--- begin ---
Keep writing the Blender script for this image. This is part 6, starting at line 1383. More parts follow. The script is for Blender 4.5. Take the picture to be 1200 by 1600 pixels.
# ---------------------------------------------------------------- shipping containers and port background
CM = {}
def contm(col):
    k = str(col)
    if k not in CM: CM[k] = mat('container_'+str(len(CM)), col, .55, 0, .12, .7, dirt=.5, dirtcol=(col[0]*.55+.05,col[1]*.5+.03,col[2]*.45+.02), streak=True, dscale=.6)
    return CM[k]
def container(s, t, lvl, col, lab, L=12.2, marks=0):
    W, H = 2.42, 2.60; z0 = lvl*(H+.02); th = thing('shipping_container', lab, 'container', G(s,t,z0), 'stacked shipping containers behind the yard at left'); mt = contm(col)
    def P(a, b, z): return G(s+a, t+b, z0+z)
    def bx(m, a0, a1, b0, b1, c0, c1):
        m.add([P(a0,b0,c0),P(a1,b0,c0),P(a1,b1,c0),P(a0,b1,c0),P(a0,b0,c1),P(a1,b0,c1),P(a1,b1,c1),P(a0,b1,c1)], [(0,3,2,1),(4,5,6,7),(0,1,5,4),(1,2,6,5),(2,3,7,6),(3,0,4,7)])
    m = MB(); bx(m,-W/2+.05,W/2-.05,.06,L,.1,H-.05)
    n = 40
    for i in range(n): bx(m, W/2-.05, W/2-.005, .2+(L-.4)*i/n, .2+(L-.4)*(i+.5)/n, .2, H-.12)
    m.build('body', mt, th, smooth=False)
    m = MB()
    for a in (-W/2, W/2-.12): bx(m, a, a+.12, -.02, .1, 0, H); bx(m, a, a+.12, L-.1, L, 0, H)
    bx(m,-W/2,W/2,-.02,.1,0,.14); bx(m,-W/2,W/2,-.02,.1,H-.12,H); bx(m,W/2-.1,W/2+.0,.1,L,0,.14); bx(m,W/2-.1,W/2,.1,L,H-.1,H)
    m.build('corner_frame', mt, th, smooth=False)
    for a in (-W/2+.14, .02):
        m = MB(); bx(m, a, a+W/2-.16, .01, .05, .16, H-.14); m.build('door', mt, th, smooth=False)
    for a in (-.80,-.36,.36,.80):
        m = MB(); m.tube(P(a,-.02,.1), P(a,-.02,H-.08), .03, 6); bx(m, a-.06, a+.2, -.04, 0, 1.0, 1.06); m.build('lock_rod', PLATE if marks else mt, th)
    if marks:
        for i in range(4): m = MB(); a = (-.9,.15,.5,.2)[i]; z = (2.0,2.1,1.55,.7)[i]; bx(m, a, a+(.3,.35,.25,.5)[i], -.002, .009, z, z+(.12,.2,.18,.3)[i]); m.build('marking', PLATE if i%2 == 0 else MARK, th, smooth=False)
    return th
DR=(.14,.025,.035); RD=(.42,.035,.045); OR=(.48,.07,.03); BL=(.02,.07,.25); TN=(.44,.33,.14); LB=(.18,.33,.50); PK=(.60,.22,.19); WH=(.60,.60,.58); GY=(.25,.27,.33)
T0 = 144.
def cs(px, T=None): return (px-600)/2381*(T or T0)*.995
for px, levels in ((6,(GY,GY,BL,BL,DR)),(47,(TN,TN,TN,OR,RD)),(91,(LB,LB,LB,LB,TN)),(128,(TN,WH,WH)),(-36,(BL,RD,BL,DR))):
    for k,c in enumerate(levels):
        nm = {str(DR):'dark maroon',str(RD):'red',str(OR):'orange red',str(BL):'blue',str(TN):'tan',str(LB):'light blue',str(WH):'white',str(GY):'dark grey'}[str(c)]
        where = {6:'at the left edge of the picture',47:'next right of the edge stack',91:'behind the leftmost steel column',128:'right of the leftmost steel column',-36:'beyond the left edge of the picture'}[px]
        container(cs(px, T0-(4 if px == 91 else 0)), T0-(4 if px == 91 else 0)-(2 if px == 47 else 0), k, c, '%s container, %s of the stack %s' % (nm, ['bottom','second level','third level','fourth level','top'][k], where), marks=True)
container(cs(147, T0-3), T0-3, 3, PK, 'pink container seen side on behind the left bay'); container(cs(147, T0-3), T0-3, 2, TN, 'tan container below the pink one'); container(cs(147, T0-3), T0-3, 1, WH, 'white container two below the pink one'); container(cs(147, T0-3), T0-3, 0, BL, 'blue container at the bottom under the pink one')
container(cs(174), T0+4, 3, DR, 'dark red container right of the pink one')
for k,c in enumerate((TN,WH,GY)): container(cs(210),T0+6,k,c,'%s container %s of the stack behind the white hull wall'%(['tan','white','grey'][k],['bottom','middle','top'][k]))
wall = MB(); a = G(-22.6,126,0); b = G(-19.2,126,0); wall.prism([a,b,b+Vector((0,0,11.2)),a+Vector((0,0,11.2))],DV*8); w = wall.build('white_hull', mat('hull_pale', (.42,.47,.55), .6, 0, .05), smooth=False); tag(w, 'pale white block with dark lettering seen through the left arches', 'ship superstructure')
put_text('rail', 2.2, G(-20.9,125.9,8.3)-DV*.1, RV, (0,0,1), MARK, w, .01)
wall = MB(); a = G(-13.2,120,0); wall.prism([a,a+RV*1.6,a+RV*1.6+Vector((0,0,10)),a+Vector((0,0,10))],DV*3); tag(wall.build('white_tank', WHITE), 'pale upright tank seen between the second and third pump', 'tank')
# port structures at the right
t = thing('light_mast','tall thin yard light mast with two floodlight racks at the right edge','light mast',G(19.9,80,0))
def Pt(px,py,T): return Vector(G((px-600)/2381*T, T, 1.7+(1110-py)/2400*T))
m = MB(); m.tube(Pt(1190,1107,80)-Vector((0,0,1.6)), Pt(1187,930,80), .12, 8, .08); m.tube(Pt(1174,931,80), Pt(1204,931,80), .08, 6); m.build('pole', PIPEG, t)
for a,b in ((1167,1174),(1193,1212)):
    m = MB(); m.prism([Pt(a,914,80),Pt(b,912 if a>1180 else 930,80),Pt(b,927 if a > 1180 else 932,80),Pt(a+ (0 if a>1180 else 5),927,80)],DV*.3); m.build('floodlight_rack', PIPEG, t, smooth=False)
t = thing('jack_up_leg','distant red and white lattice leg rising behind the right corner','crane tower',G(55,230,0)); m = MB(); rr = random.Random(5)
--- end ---
--- begin ---
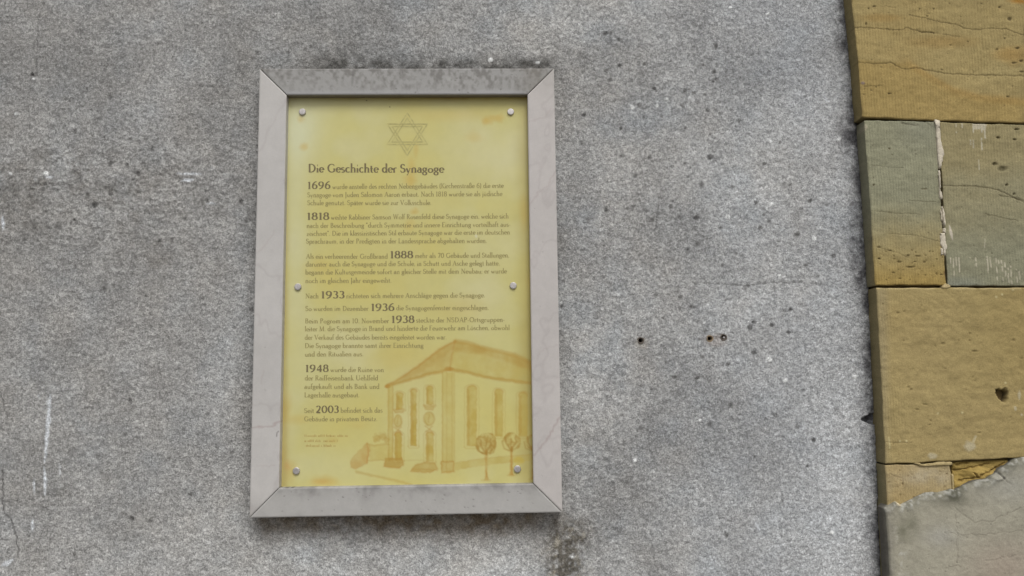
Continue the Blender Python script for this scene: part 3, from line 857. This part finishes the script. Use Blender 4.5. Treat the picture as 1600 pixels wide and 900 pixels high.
--- end ---
## TASK TO CARRY OUT
Copy each line that holds the word "picture".

## OUTPUT BELOW
Keep writing the Blender script for this image. This is part 6, starting at line 1383. More parts follow. The script is for Blender 4.5. Take the picture to be 1200 by 1600 pixels.
        where = {6:'at the left edge of the picture',47:'next right of the edge stack',91:'behind the leftmost steel column',128:'right of the leftmost steel column',-36:'beyond the left edge of the picture'}[px]
Continue the Blender Python script for this scene: part 3, from line 857. This part finishes the script. Use Blender 4.5. Treat the picture as 1600 pixels wide and 900 pixels high.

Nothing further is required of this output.